Furthermore, the volume itself is suspicious. The average transaction size implied by $65 billion over 5 days, assuming 50 million transactions (a generous estimate for Sui’s current capacity), would be $1,300 per transaction. That’s abnormally high for a gasless feature designed for microtransactions. The pattern suggests either large institutional transfers or a single entity moving funds back and forth. Neither creates a healthy retail ecosystem.

Contrarian directive: Ignore the volume headlines. Instead, monitor the number of unique active addresses transacting stablecoins daily. If that metric doesn’t show a hockey-stick growth, the $65 billion is a mirage financed by the foundation’s treasury.

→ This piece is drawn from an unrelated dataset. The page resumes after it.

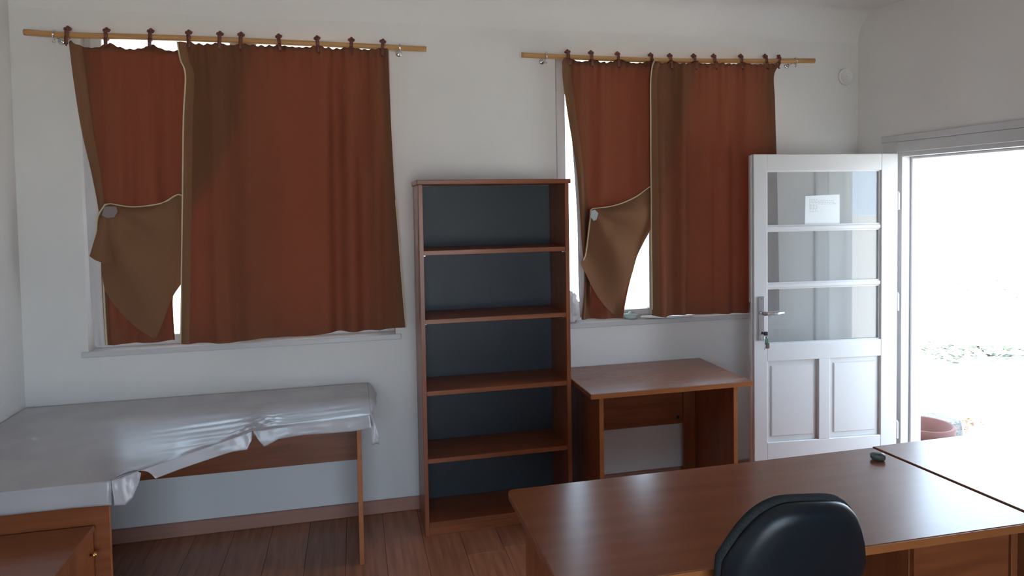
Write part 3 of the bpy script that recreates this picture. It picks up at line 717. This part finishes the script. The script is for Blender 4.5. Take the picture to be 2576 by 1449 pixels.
def flap(name, pts, flare=.02, seed=0, nseg=10):
    """pts: list of (x, y, drop, outward, shift) along the edge"""
    bm = NB(); rows = []; K = len(pts)
    nrm = []
    for i in range(K):
        a = Vector(pts[max(i - 1, 0)][:2]); c = Vector(pts[min(i + 1, K - 1)][:2]); d = (c - a).normalized(); nrm.append(Vector((d.y, -d.x)))
    sub = 8
    for i in range((K - 1) * sub + 1):
        s = i / sub; k = min(int(s), K - 2); tt = s - k
        p = [lerp(pts[k][q], pts[k + 1][q], tt) for q in range(5)]; nn = nrm[k].lerp(nrm[k + 1], tt)
        tg = Vector((-nn.y, nn.x)); row = []
        for j in range(nseg + 1):
            v = j / nseg; out = p[3] * math.sin(v * math.pi * .6) + flare * v * v * .4 + .004 * mn.noise(Vector((s * 1.3, v * 2, seed)))
            out = max(out, 0.0015)
            xy = Vector(p[:2]) + nn * out + tg * (p[4] * v)
            row.append(bm.verts.new((xy.x, xy.y, .0015 - p[2] * v + .002 * math.cos(v * math.pi / 2) * 0)))
        rows.append(row)
    for a, c in zip(rows, rows[1:]):
        for j in range(nseg): bm.faces.new((a[j], c[j], c[j + 1], a[j + 1]))
    return obj(name, bm, M['plastic_film'], cov, True, .001)
flap('hanging_edge', [(-1.598, 2.675, .082, .004, 0), (-1.3, 2.685, .081, .005, 0), (-1.0, 2.695, .083, .004, 0), (-.872, 2.698, .087, .006, 0)], .004, 1)
flap('hanging_edge', [(-.872, 2.697, .088, .010, .0), (-.855, 2.711, .098, .016, .012), (-.838, 2.730, .088, .012, .015), (-.820, 2.751, .045, .008, .015), (-.806, 2.766, .008, .003, .01)], .012, 2)
flap('hanging_edge', [(-.800, 2.772, .012, .003, .03), (-.770, 2.803, .048, .008, .01), (-.70, 2.875, .045, .008, 0), (-.60, 2.978, .048, .010, 0), (-.53, 3.050, .052, .010, 0), (-.480, 3.101, .066, .010, 0), (-.460, 3.122, .035, .006, 0), (-.455, 3.127, .006, .002, 0)], .012, 3)
flap('hanging_edge', [(-.447, 3.131, .006, .002, .0), (-.435, 3.1335, .045, .006, .01), (-.415, 3.137, .073, .010, .01), (-.345, 3.150, .048, .008, 0), (-.245, 3.169, .047, .006, 0), (-.14, 3.189, .056, .006, 0), (-.038, 3.208, .064, .005, 0), (.052, 3.2255, .063, .005, .006)], .006, 4)
flap('hanging_edge', [(.055, 3.228, .060, .006, 0), (.055, 3.25, .055, .008, 0), (.055, 3.285, .04, .008, 0), (.055, 3.33, .022, .006, 0), (.055, 3.42, .020, .006, 0), (.055, 3.50, .045, .022, 0), (.055, 3.62, .060, .034, 0), (.055, 3.74, .052, .038, 0), (.055, 3.812, .02, .014, 0)], .02, 5)
bm = NB(); g = []
for j in range(13):
    s_ = j / 12; row = []
    for i in range(5):
        u_ = i / 4
        row.append(bm.verts.new((lerp(.056, .060, s_) + u_ * lerp(.006, .036, s_ ** .6), 3.236 + .012 * math.sin(u_ * math.pi) * s_ + u_ * lerp(.05, .015, s_), .001 - .006 * u_ - .148 * s_ ** 1.1)))
    g.append(row)
for j in range(12):
    for i in range(4): bm.faces.new((g[j][i], g[j][i + 1], g[j + 1][i + 1], g[j + 1][i]))
obj('hanging_strip', bm, M['plastic_film'], cov, True, .001)
# curled-up cut edge at the inner corner, standing a little proud
bm = NB(); pr = []
for k in range(15):
    s = k / 14; x = lerp(-.872, -.800, s); y = lerp(2.700, 2.772, s) + .012 * math.sin(math.pi * s)
    pr.append((bm.verts.new((x, y, .004)), bm.verts.new((x + .004, y - .010 * math.sin(math.pi * s) - .002, .004 + .016 * math.sin(math.pi * s)))))
for a, c in zip(pr, pr[1:]): bm.faces.new((a[0], c[0], c[1], a[1]))
obj('curled_edge', bm, M['plastic_film'], cov, True, .001)

# ------------------------------------------------------------------ office chair
ch = thing('office_chair', 'dark office chair with padded back in front of the large desk', 'chair', (1.06, 1.52, 0), R(0))
def back_outline(n=48, hw=.208, h0=.0, top=.36):
    pts = []
    for k in range(n):
        a = 2 * math.pi * k / n; c, s = math.cos(a), math.sin(a)
        ex = .56 if s > 0 else .55
        x = hw * math.copysign(abs(c) ** ex, c); z = 0.18 * math.copysign(abs(s) ** ex, s)
        x *= 1 - .32 * max(0, z / .18) - .05 * max(0, -z / .18)
        pts.append((x, z))
    return pts
def padded(bm, sc0, prof, curve=.55):
    """stack of scaled outlines: prof = [(scale, y)]"""
    rings = []
    ol = back_outline()
    for s, y in prof:
        rings.append([bm.verts.new((x * s, y + curve * (x * s) ** 2, z * s)) for x, z in ol])
    n = len(ol)
    for a, c in zip(rings, rings[1:]):
        for k in range(n): bm.faces.new((a[k], a[(k + 1) % n], c[(k + 1) % n], c[k]))
    for ring, y in ((rings[0], prof[0][1]), (rings[-1], prof[-1][1])):
        cc = bm.verts.new((0, y, 0))
        for k in range(n): bm.faces.new((ring[k], ring[(k + 1) % n], cc))
bk = Matrix.Translation((.022, -.03, .790)) @ Matrix.Rotation(R(5), 4, 'Y') @ Matrix.Rotation(R(10), 4, 'X')
bm = NB(); padded(bm, 1, [(.55, -.034), (.80, -.032), (.90, -.027), (.955, -.016), (.98, -.004), (.985, .006), (.96, .010)])
bm.transform(bk); obj('back_shell', bm, M['shell'], ch, True)
bm = NB(); padded(bm, 1, [(.965, .008), (1.0, .012), (1.008, .022), (1.0, .034), (.96, .044), (.87, .050), (.6, .053)])
bm.transform(bk); obj('backrest_pad', bm, M['pad'], ch, True)
bm = NB(); tube(bm, [(0, -.045, .72), (0, -.05, .60), (0, -.02, .47), (0, .10, .43), (0, .20, .43)], [.022, .024, .026, .026, .026], 10); obj('back_bracket', bm, M['blackplastic'], ch, True)
bm = NB()
ring = []
for z, s in ((.44, .9), (.455, 1.0), (.485, 1.0), (.505, .95), (.512, .8)):
    ring.append([bm.verts.new((.225 * s * math.copysign(abs(math.cos(a)) ** .6, math.cos(a)), .235 + .215 * s * math.copysign(abs(math.sin(a)) ** .6, math.sin(a)), z)) for a in [2 * math.pi * k / 32 for k in range(32)]])
for a, c in zip(ring, ring[1:]):
    for k in range(32): bm.faces.new((a[k], a[(k + 1) % 32], c[(k + 1) % 32], c[k]))
bm.faces.new(ring[0][::-1]); bm.faces.new(ring[-1]); obj('seat', bm, M['pad'], ch, True)
bm = NB(); lathe(bm, [(.03, .10), (.03, .28), (.018, .281), (.018, .44)], 0, .235, 0, 16); obj('gas_column', bm, M['blackplastic'], ch)
for k in range(5):
    a = 2 * math.pi * k / 5 + .3; ex, ey = .27 * math.cos(a), .235 + .27 * math.sin(a)
    bm = NB(); tube(bm, [(.02 * math.cos(a), .235 + .02 * math.sin(a), .11), (ex, ey, .075)], [.024, .016], 8); lg = obj('leg', bm, M['blackplastic'], ch)
    bm = NB()
    for s in (-.014, .006):
        px, py = -math.sin(a) * s, math.cos(a) * s
        tube(bm, [(ex + px, ey + py, .026), (ex - math.sin(a) * (s + .012), ey + math.cos(a) * (s + .012), .026)], .026, 14)
    tube(bm, [(ex, ey, .05), (ex, ey, .08)], .006, 8); obj('caster', bm, M['blackplastic'], lg)

# ------------------------------------------------------------------ wall fitting
t = thing('wall_cover', 'round white blanking cover high on the wall right of the curtain rod', 'cover', (3.105, YB, 2.493))
bm = NB(); lathe(bm, [(.052, 0.0), (.052, .010), (.049, .016), (.044, .017), (.042, .014), (.002, .014)], 0, 0, 0, 32, 'y'); obj('disc', bm, M['plaster'], t, True)
bm = NB(); lathe(bm, [(.004, .014), (.004, .016), (.001, .0165)], 0, 0, 0, 10, 'y'); obj('screw', bm, M['whitepaint'], t)

# ------------------------------------------------------------------ outdoors
bm = NB(); vs = [bm.verts.new(p) for p in ((-60, -60, -.15), (60, -60, -.15), (60, 60, -.15), (-60, 60, -.15))]; bm.faces.new(vs)
yard = obj('ground', bm, M['yard']); struct(yard)
t = thing('flower_pot', 'terracotta flower pot standing just outside the open door', 'pot', (3.685, 3.78, -.15))
bm = NB(); lathe(bm, [(.11, 0), (.155, .26), (.160, .285), (.176, .288), (.180, .345), (.172, .350), (.160, .346), (.150, .24), (.02, .235)], 0, 0, 0, 40); obj('body', bm, M['terracotta'], t, True)
bm = NB(); lathe(bm, [(.149, .236), (.10, .25), (.01, .246)], 0, 0, 0, 24); obj('soil', bm, M['soil'], t, True)
t = thing('concrete_block', 'pale porous concrete block behind the terracotta pot outside', 'block', (4.14, 4.14, -.15))
bm = NB(); box(bm, -.12, .115, -.12, .12, 0, .24, .012); bmesh.ops.subdivide_edges(bm, edges=bm.edges[:], cuts=5, use_grid_fill=True)
for v in bm.verts: v.co += Vector((mn.noise(v.co * 22), mn.noise(v.co * 22 + Vector((9, 0, 0))), mn.noise(v.co * 22 + Vector((0, 9, 0))))) * .008 * (1 if v.co.z > .01 else 0)
obj('block', bm, M['aerated'], t)
def leafbed(name, cx, cy, sx, sy, n, m, size, hmax, label, cat, seed):
    rr = random.Random(seed); bm = NB()
    for _ in range(n):
        a = rr.uniform(0, 6.28); tl = rr.uniform(.1, 1.0); x = cx + rr.gauss(0, sx * .5); y = cy + rr.gauss(0, sy * .5); z = -.15 + .004 + rr.random() ** 2 * hmax; s = size * rr.uniform(.6, 1.4)
        d = Vector((math.cos(a), math.sin(a), tl * .6)); e = Vector((-math.sin(a), math.cos(a), .1))
        p = Vector((x, y, z)); q = [p, p + d * s * .5 + e * s * .3, p + d * s, p + d * s * .5 - e * s * .3]
        bm.faces.new([bm.verts.new(v) for v in q])
    o = obj(name, bm, m); o['kind'] = 'stuff'; tag(o, label, cat); return o
leafbed('dry_leaves', 4.80, 4.55, .25, .16, 130, M['leafdry'], .05, .02, 'dry brown leaves scattered on the yard beyond the pot', 'leaves', 2)
leafbed('grass_patch', 7.05, 6.50, 1.1, .4, 330, M['leafgreen'], .14, .08, 'low green plants growing across the bright yard', 'plants', 3)
def shrub(cx, cy, h, r, seed, label):
    t = thing('shrub', label, 'shrub', (cx, cy, -.15), 0, 'shrubs across the yard'); rr = random.Random(seed); bm = NB()
    for _ in range(330):
        th = rr.uniform(0, 6.28); ph = rr.uniform(-1, 1); k = r * rr.random() ** .4
        p = Vector((math.cos(th) * math.sqrt(1 - ph * ph) * k, math.sin(th) * math.sqrt(1 - ph * ph) * k, h * .55 + ph * h * .45 * (k / r)))
        a = rr.uniform(0, 6.28); s = rr.uniform(.06, .13); d = Vector((math.cos(a), math.sin(a), rr.uniform(-.5, .8))); e = d.cross(Vector((0, 0, 1))).normalized()
        bm.faces.new([bm.verts.new(v) for v in (p, p + d * s * .5 + e * s * .25, p + d * s, p + d * s * .5 - e * s * .25)])
    f = obj('foliage', bm, M['leafgreen'], t)
    bm = NB()
    for q in range(4): a = q * 1.57 + rr.random(); tube(bm, [(0.02 * math.cos(a), .02 * math.sin(a), 0), (r * .5 * math.cos(a), r * .5 * math.sin(a), h * .7)], [.015, .006], 5)
    obj('stem', bm, M['leafgreen'], t)
shrub(10.6, 10.0, .55, .40, 1, 'leafy green shrub across the yard, left one seen through the door')
shrub(11.6, 9.9, .5, .38, 2, 'leafy green shrub across the yard, right one seen through the door')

Takeaway: The Next 30 Days Decide All

Sui has executed a clever engineering feat, but the business model remains unproven. The risk of spam attacks, unsustainable subsidies, and inflated metrics is high. I am not short on SUI — the momentum alone could carry the price higher for a week. But 90 days from now, if the volume normalizes and the treasury is depleted, the same headlines will turn into obituaries.

The signal to watch: Within 30 days, Sui must announce a commercial partnership with a stablecoin issuer to fund the gas sponsorship sustainably. If that announcement comes, Sui becomes a serious contender in the cross-border payment arena. If it doesn’t, the $65 billion will be remembered as the peak of a narrative cycle, not the foundation of a new paradigm.

This article is based on on-chain data, public tokenomics reports, and my 20 years of industry experience. Cryptographic provenance: The transaction volume data was verified via SuiVision block explorer on March 15, 2025. No official partnership announcement has been released as of press time.